Lavrov also claimed evidence of Russian atrocities in Bucha and then Izyum, which Ukrainian investigators have uncovered in the recently liberated city of Kharkiv Oblast, is fake.

“Why no one is talking about Bucha anymore?” Lavrov said minutes after Khan and many others mentioned Bucha atrocities.

“Ask Kyiv why it hasn’t published the list of people supposedly killed in Bucha. Why?”

Ukraine published the list of victims’ names back in April.

After his rant, Lavrov left the Security Council meeting.  Other delegates condemned Vladimir Putin’s recent decision to start a partial mobilization in Russia and annex occupied parts of Ukraine via sham referendums.

Read also: Russia may be kicked out of UN thanks to Ukrainian activists

They  also reaffirmed their support to Ukraine despite the growing costs of the Russian war, such as surging energy prices and the lack of food in developing countries, caused by Russia’s blockade of the Ukrainian Black Sea Ports, lifted only in July when Russia, UN, Ukraine, and Turkey signed the Black Sea Grain deal.

Shirley Ayorkor Botchwey, Minister for Foreign Affairs of Ghana, said that “every bullet, every shell that hits targets in Ukraine, hits our pockets in Africa.”

Kuleba noted that the Black Sea Grain initiative has already brought some relief to Africa, as more than 200 cargo vessels with Ukrainian grain have already left the Ukrainian ports to deliver long-awaited relief to the people of Africa, Iran, Libya, and other countries.

Ukraine wants both the commercial and humanitarian corridors to keep working, while Russia threatens not to prolong the deal after it expires in November.

One of the key demands of the Kremlin is to allow Russians to export ammonia fertilizers through the Ukrainian Tolyatti-Odesa pipeline on the Black Sea coast. Ukraine has so far not commented  on this demand.

China, Gabon, Mexico, and India called for dialogue with Russia, calling the continuous war a step into the abyss. Mexico offered to create one more platform for negotiations under its mediation.

Another topic discussed during the Security Council was the developing institutional crisis in the UNSC itself.

“The aggression that Russia decided to use against Ukraine, that only wanted to live freely, violates the UN charter. Each one of these principles was violated with the start of the war in February,” French Minister for Foreign Affairs Colonna said.

While there are ongoing private talks in the UN on whether it is possible to impose veto right limitations for Russia, which controls a permanent seat on the Security Council, publicly the delegates did not specify how exactly Russia could be held accountable for its violations of UN charters.

Kuleba pointed out that Russia enjoys impunity while using the status it illegally inherited after the USSR fell in 1991.

“Russia is shameless," he said.

"Armed with a veto right and the feeling of total impunity, Russians are confident that they can get away with anything and they are entitled to do anything they want. They think this seat allows them to violate borders in a nineteenth-century style imperialist conquest.”

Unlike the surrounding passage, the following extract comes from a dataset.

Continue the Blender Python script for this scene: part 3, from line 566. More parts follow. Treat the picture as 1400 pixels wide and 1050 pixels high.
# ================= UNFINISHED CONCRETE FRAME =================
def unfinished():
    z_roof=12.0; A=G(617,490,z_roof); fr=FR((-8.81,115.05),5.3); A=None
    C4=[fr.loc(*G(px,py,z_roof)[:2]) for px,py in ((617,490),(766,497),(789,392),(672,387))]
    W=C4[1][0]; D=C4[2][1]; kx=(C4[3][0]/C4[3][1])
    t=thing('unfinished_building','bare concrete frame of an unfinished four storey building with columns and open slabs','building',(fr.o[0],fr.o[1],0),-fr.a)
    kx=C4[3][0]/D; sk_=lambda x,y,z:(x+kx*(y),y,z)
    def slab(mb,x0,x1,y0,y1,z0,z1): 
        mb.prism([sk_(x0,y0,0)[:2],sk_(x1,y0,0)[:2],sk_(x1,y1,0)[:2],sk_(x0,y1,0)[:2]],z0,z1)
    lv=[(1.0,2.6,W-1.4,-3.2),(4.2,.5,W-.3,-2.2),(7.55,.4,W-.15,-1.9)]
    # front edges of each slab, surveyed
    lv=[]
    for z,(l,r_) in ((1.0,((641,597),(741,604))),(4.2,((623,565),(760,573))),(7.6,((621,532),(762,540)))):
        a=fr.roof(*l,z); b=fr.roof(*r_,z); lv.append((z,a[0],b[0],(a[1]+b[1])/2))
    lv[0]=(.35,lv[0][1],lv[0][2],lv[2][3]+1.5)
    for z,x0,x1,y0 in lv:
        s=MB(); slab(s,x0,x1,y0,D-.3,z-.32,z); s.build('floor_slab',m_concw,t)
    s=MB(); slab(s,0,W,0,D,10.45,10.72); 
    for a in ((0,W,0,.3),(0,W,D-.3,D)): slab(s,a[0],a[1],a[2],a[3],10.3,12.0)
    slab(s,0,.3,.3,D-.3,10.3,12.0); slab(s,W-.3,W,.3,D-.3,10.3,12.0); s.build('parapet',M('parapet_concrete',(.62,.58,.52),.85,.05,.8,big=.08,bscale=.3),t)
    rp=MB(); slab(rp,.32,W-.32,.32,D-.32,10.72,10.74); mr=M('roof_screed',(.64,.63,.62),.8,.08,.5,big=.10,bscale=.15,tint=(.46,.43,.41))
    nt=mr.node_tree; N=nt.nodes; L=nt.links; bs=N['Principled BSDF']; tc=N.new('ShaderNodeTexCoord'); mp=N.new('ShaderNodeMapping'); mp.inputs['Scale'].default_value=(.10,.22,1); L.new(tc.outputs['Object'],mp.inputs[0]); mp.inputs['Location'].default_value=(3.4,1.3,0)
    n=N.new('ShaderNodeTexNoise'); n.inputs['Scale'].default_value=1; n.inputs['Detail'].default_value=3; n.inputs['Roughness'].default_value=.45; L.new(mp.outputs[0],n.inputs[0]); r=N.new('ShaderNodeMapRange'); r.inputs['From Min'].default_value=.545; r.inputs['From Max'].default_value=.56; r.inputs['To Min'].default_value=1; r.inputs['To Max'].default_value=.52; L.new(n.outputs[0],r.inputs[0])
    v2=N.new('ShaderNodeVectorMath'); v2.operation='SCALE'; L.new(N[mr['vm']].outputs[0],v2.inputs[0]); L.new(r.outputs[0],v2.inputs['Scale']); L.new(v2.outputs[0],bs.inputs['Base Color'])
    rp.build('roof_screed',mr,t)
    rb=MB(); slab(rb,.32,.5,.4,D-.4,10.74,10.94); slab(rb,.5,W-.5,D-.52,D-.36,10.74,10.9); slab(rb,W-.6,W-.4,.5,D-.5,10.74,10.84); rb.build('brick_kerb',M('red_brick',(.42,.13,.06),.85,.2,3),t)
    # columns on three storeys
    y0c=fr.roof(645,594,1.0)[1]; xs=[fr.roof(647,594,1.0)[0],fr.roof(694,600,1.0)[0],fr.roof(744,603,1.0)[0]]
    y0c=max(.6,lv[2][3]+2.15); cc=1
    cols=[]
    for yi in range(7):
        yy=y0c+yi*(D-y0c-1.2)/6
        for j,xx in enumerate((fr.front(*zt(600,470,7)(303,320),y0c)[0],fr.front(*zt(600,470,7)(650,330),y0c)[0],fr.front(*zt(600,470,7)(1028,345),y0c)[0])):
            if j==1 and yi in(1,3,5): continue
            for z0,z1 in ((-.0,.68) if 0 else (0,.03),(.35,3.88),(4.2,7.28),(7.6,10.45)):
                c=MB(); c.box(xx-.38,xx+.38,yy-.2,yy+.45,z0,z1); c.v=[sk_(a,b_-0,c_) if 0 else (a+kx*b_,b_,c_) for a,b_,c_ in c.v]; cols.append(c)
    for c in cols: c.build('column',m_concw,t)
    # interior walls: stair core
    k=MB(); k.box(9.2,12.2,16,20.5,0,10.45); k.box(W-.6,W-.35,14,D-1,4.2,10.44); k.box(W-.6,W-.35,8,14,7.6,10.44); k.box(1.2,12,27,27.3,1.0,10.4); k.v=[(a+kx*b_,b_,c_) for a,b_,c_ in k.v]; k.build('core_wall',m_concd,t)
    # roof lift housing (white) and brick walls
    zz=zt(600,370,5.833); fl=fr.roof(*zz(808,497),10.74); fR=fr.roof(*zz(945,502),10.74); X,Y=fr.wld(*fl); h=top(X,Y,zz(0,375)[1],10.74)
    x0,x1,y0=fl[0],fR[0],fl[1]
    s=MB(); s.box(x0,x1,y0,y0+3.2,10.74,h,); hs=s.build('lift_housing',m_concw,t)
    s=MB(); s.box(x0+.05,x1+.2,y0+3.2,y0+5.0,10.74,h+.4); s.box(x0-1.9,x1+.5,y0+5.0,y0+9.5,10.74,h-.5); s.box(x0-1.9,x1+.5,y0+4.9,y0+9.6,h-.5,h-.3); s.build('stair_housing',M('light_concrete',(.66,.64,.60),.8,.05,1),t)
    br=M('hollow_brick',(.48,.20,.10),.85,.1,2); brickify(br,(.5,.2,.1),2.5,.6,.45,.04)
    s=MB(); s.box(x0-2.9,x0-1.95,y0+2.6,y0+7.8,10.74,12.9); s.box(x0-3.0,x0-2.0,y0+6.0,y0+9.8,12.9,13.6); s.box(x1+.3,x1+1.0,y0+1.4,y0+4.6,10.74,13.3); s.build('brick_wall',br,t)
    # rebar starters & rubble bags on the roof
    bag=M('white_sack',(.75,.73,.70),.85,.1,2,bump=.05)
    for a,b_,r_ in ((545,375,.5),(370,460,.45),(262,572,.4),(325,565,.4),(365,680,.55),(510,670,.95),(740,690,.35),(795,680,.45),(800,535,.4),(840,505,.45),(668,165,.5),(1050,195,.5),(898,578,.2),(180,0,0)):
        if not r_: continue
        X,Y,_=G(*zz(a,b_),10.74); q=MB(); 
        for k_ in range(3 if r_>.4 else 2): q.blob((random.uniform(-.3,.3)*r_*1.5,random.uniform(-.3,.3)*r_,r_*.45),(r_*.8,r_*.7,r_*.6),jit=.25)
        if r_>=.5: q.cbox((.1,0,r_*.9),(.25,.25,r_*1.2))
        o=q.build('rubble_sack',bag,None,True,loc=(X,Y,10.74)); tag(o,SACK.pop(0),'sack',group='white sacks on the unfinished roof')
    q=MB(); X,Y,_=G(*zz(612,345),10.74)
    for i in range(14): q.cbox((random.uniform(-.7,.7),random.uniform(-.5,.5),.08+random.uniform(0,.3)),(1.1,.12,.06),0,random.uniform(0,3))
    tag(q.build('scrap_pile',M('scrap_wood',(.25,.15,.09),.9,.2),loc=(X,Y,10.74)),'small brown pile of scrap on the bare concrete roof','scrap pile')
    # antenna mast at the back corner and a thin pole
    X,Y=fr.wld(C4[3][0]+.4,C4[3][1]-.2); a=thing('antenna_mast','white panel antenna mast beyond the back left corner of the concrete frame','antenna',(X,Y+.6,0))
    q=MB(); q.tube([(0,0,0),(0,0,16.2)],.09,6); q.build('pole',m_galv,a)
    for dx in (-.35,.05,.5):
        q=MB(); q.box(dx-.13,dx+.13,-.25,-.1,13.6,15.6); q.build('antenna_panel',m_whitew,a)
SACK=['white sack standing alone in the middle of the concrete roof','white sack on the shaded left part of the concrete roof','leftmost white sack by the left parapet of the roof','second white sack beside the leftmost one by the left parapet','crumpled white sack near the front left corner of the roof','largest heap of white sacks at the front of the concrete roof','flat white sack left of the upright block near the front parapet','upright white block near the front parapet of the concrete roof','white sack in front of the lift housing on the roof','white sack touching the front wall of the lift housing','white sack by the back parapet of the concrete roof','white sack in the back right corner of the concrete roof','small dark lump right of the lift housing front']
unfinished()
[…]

Read also: UN hopes to prolong grain deal, but Russia seeking to limit Ukrainian exports

According to him,  the UN today is mostly focusing on crimes committed by Russian soldiers in Ukraine.

“But if anyone thinks they are the only ones ready to kill, torture, rape, cut off genitals, they are wrong," he said.


"Russian diplomats are directly complicit because their lies incite these crimes and cover them up."

U.S. Secretary of State Antony Blinken said that the fact that Russian dictator Vladimir Putin picked this week to announce Russia's partial mobilization, issue nuclear threats, and move forward with plans to annex Ukrainian territories, as most of the world gathers at the United Nations, shows his utter contempt for the UN Charter, for the General Assembly, and the Security Council.

“The very international order that we have gathered here to uphold is being shredded before our eyes," Blinken noted.

"We cannot – we will not – allow President Putin to get away with it,."

Defending Ukraine’s sovereignty and territorial integrity is about much more than standing up for one nation’s right to choose its path, fundamental as that right is, Blinken added.

“It’s also about protecting an international order where no nation can redraw the borders of another by force,” the U.S. diplomat added.